Critique : One to One: John & Yoko
par Marta Bałaga
- VENISE 2024 : Le documentaire amusant et frénétique de Kevin Macdonald et Sam Rice-Edwards est si réussi qu’il aide à oublier la reprise d’“Imagine” par Gal Gadot

Voilà qu'arrive sur les écrans un documentaire de plus sur John Lennon, et bizarrement, l'impression est que c'est le film dont tout le monde avait besoin. Il est surprenant, touchant, et extrêmement drôle. Ces figures iconiques nous semblent soudain plus proches. Tout le monde est humain ici, même le mystérieux Bob Dylan. Sans blague : on fouille littéralement ses poubelles.
C’est du moins ce que fait un "Dylanologue" devenu fouilleur de poubelle, et l'histoire de ce A. J. Weberman est un parfait exemple des raisons pour lesquelles One to One: John & Yoko, projeté hors compétition à Venise, est un régal. Les auteurs, Kevin Macdonald et Sam Rice-Edwards, ne se pressent pas : ils veulent rencontrer tous les merveilleux tordus qui ont rendu New York aussi irrésistible pour Lennon et Yoko Ono dans les années 1970. Ils prennent aussi le temps d’écouter des histoires des plus insolites – par exemple l'histoire des mouches dont on avait désespérément besoin pour une œuvre artistique. Et le récit dure, tandis que différentes personnes cherchent ces mouches partout dans la ville.
C’est clairement une vie atypique et chaotique que le couple Lennon a décidé de vivre à New York pendant un temps, et peut-être que c’est pour cela qu’ils l'adoraient à ce point. John et Yoko parlent de leur petit appartement à Greenwich Village, où ils passaient leur temps au lit à regarder la télé toute la journée. Ce qu’ils voyaient à l’écran déterminait grosso modo toutes leurs actions, de la défense d'un homme condamné à dix ans de prison pour distribution de marijuana au soutien du fauteur de trouble Jerry Rubin en passant par l'organisation du concert One to One pour lever des fonds pour les enfants avec des besoins spécifiques. Et on voit toutes ces images défiler, elles aussi, flot incessant de publicités sophistiquées et de reportages terribles sur l'actualité. Ça vous grille le cerveau de la meilleure des manières.
Sa période Beatles étant définitivement derrière lui, Lennon entreprend des choses nouvelles.
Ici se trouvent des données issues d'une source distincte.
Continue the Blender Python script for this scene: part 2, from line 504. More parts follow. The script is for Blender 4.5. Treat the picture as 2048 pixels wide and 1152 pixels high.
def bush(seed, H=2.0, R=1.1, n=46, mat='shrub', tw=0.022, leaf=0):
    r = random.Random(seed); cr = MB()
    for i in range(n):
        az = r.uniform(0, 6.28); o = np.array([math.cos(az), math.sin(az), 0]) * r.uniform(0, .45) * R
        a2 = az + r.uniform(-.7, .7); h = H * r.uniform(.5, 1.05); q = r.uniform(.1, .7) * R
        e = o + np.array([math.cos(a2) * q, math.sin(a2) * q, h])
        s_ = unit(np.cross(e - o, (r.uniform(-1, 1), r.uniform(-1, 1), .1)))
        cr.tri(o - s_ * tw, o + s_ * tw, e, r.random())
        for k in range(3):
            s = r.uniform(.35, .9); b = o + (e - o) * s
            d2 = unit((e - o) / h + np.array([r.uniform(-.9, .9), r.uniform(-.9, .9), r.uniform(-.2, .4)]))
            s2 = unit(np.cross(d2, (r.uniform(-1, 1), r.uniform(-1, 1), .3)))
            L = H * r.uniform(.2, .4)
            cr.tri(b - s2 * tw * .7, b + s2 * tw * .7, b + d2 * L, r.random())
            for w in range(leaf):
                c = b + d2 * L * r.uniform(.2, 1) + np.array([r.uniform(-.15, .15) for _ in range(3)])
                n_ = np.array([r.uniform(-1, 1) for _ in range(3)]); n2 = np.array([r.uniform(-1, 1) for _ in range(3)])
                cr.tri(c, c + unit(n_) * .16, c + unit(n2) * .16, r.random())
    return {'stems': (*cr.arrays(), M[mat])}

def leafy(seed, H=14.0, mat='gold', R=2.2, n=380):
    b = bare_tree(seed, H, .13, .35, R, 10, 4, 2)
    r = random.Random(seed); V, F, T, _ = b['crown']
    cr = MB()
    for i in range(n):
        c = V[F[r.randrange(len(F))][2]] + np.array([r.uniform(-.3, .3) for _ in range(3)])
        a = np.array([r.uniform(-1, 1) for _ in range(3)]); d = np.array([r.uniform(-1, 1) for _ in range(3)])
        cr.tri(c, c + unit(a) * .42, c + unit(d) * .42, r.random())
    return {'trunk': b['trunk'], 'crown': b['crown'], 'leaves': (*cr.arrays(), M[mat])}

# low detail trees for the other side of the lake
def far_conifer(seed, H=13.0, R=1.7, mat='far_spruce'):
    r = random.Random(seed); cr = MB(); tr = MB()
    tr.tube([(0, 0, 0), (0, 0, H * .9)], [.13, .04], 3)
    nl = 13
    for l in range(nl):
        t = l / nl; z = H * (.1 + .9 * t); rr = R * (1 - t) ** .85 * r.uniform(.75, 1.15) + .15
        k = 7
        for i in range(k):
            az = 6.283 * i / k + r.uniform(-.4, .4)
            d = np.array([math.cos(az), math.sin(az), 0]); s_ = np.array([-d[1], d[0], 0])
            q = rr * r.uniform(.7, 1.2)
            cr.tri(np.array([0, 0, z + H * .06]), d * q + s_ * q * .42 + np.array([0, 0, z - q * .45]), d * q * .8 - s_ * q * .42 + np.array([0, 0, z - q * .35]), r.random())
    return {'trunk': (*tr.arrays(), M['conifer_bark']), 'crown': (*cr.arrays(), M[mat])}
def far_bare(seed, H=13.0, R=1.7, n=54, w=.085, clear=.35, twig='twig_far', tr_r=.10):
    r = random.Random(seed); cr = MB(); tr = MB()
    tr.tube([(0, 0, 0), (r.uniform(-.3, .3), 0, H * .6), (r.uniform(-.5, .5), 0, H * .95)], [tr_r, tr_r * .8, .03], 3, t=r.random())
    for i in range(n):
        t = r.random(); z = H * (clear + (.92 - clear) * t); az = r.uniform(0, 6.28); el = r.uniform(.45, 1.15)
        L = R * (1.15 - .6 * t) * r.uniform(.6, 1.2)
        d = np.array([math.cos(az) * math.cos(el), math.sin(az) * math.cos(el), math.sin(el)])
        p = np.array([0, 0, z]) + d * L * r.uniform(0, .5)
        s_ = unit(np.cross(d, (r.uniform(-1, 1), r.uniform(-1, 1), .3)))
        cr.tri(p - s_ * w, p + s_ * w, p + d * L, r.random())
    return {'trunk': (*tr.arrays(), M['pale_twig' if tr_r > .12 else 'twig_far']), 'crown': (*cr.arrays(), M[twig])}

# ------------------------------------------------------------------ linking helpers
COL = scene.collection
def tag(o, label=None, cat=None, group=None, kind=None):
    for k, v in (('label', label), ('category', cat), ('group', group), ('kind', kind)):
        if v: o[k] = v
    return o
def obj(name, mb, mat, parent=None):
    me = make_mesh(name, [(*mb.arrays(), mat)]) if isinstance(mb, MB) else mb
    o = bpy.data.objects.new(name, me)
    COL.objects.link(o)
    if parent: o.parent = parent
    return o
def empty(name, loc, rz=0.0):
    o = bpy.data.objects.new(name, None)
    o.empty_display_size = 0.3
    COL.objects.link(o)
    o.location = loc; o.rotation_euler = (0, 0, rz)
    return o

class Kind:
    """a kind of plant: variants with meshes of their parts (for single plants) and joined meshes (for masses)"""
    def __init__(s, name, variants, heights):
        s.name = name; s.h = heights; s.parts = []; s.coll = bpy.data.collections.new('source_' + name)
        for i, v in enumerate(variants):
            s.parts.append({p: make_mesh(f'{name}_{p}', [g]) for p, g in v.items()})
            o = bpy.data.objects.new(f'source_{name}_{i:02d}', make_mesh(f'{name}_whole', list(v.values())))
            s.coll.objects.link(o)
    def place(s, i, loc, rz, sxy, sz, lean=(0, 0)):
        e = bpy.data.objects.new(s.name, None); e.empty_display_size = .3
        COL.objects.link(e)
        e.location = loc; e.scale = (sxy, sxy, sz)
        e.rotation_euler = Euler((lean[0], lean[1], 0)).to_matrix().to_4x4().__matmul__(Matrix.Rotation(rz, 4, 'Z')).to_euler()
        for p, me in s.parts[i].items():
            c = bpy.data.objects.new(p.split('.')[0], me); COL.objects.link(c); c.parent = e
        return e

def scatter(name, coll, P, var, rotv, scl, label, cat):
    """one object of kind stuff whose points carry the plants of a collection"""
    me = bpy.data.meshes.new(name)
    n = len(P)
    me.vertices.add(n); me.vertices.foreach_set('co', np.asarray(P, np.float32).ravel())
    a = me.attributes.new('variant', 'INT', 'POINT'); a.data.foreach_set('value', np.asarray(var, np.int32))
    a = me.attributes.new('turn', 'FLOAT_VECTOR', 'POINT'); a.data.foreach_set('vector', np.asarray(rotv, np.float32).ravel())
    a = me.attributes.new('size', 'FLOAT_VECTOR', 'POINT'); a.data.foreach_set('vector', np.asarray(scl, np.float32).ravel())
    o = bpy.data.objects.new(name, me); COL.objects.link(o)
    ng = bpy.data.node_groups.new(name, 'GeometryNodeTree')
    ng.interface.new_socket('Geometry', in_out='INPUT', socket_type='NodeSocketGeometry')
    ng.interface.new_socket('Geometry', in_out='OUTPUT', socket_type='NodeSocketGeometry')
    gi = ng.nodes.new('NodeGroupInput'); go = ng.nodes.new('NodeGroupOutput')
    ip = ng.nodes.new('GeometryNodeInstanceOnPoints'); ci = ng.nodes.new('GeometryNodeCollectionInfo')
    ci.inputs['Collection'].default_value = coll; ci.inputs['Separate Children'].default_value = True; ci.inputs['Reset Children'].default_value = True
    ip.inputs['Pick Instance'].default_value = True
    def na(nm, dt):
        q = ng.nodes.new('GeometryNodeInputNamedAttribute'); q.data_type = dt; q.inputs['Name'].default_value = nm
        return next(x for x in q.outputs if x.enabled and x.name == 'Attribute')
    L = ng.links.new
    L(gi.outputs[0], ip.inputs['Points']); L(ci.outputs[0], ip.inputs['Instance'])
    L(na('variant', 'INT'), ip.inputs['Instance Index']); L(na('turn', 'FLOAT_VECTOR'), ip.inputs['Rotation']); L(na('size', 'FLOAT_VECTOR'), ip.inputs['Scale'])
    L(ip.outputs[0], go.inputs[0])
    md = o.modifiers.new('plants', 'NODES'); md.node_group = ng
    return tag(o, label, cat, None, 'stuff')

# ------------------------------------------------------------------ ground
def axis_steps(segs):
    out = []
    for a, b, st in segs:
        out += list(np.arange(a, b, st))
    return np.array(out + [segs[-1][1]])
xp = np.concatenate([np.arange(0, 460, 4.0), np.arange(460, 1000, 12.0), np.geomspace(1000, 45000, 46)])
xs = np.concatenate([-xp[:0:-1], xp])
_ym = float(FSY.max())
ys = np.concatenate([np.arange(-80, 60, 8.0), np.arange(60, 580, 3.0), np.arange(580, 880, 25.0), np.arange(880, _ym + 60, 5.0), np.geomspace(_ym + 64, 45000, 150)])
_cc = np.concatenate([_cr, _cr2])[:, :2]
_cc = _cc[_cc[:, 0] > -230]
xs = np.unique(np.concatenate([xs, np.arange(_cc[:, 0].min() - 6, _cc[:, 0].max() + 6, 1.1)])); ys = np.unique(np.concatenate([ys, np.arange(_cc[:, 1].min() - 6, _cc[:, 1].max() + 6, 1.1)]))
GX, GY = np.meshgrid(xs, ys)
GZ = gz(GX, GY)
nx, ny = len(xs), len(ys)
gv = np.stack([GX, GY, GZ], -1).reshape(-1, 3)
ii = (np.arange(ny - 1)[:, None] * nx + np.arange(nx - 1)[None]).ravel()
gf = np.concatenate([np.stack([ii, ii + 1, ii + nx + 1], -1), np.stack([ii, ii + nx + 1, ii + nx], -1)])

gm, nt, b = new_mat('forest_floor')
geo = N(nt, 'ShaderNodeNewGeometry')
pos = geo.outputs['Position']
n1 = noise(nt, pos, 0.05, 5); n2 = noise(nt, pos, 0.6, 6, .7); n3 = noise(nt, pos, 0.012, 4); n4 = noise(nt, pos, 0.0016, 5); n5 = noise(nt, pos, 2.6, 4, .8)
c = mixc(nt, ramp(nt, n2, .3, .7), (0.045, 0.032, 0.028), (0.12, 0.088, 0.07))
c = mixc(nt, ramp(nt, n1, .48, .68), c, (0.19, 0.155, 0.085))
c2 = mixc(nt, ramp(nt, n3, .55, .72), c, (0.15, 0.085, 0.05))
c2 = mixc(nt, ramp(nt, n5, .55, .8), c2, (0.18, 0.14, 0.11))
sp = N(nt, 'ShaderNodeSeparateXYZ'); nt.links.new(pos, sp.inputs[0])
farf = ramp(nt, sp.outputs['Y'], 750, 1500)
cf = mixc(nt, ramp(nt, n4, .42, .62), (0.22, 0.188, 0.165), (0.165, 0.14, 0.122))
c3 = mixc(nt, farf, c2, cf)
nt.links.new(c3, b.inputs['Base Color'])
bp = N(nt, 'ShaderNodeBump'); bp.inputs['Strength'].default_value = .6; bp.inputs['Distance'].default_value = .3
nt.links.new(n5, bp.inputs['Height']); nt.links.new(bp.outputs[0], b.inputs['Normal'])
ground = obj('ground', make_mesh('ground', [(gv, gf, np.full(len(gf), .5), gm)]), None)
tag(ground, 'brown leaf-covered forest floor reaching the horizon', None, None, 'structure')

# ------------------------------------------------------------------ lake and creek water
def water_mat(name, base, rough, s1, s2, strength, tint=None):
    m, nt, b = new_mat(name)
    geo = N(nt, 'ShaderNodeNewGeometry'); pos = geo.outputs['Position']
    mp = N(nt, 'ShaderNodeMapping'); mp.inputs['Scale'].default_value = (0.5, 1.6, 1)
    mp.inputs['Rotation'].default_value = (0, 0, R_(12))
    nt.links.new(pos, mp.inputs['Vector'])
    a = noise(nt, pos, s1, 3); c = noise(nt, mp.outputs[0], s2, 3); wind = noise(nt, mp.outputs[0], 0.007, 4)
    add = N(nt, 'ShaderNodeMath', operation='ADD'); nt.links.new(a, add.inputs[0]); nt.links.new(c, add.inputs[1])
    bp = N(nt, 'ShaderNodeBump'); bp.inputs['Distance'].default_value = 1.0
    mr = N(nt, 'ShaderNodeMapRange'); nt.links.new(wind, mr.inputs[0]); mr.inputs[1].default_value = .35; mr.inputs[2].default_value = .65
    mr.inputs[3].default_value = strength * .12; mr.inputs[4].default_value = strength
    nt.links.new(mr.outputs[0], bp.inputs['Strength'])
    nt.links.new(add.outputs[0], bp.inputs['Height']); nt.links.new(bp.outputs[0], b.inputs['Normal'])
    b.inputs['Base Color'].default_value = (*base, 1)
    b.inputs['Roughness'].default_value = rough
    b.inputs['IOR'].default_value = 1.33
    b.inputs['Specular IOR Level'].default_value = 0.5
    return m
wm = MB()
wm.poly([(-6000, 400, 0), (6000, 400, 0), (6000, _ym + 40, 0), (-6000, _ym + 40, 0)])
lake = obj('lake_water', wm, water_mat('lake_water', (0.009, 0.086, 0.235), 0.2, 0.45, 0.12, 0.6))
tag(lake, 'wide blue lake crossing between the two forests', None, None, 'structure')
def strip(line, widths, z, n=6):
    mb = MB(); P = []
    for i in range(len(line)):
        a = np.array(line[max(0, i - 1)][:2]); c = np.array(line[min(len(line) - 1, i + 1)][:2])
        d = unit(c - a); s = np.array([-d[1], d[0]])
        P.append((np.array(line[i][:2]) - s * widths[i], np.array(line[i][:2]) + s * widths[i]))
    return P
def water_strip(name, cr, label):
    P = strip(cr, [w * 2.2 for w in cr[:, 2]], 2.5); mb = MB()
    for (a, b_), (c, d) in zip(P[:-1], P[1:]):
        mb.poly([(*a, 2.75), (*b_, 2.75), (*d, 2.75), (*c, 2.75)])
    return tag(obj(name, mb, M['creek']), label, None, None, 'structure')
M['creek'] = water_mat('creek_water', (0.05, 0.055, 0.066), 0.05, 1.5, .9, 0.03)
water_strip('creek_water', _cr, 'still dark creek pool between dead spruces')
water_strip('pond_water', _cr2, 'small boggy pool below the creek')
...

Il fait ce qui lui semble juste et imagine les idées les plus folles. Et c'est fascinant de regarder deux artistes qui ne sont pas confondus ou perdus. Ils explorent et ils disent ce qu'ils pensent, se sentent libres pour la première fois depuis des années, après le harcèlement continuel subi au Royaume-Uni. C’est même presque bizarre de voir une des plus grosses stars au monde débarquer en personne à tous ces événements politiques, parler aux gens, se rendre disponible. Peut-être que ce qui est arrivé à Lennon par la suite a affecté ces interactions pour toujours, mais ce film ne parle pas de mort : il parle de la vie et de l’importance de rester curieux.
Et en l'espèce, de faire tout cela avec un(e) partenaire. On se ravise : ce film n'est pas un documentaire de plus sur Lennon, car Yoko Ono a une part fondamentale ici, et on ne la laisse pas seulement chanter, elle a aussi l’occasion de présenter sa version d'une histoire qui a été racontée des centaines de fois. Après avoir été taxée d'"affreuse Jap", rejetée par les fans, menacée, elle reprend enfin ses forces et marche fièrement dans la ville sorcière qu'est Salem. Des sorcières, elles en sont toutes les deux.
Et puis il y a le concert lui-même, le premier de John Lennon depuis les Beatles et franchement, c’est un événement merveilleux à voir, même aujourd’hui. À une projection de presse, brièvement interrompue par une alerte incendie, le public a accueilli le retour de Lennon avec des applaudissements. Généralement, beaucoup de journalistes fourbus en plein festival accueilleraient avec plaisir l'interlude, mais pas là, pas pendant ce film. Tout le monde voulait écouter cet homme, encore, et l'entendre chanter en mâchant son chewing gum, et rire à son idée de vraiment "faire libérer des gens de prison" pendant la tournée Free the People qu'il prévoyait. On pourrait dire que c'est un rêveur, mais il n'est peut-être pas le seul.
One to One: John & Yoko a été produit au Royaume-Uni par Plan B/Km Films et Mercury Studios. Les ventes internationales du film sont assurées par Cinetic Media.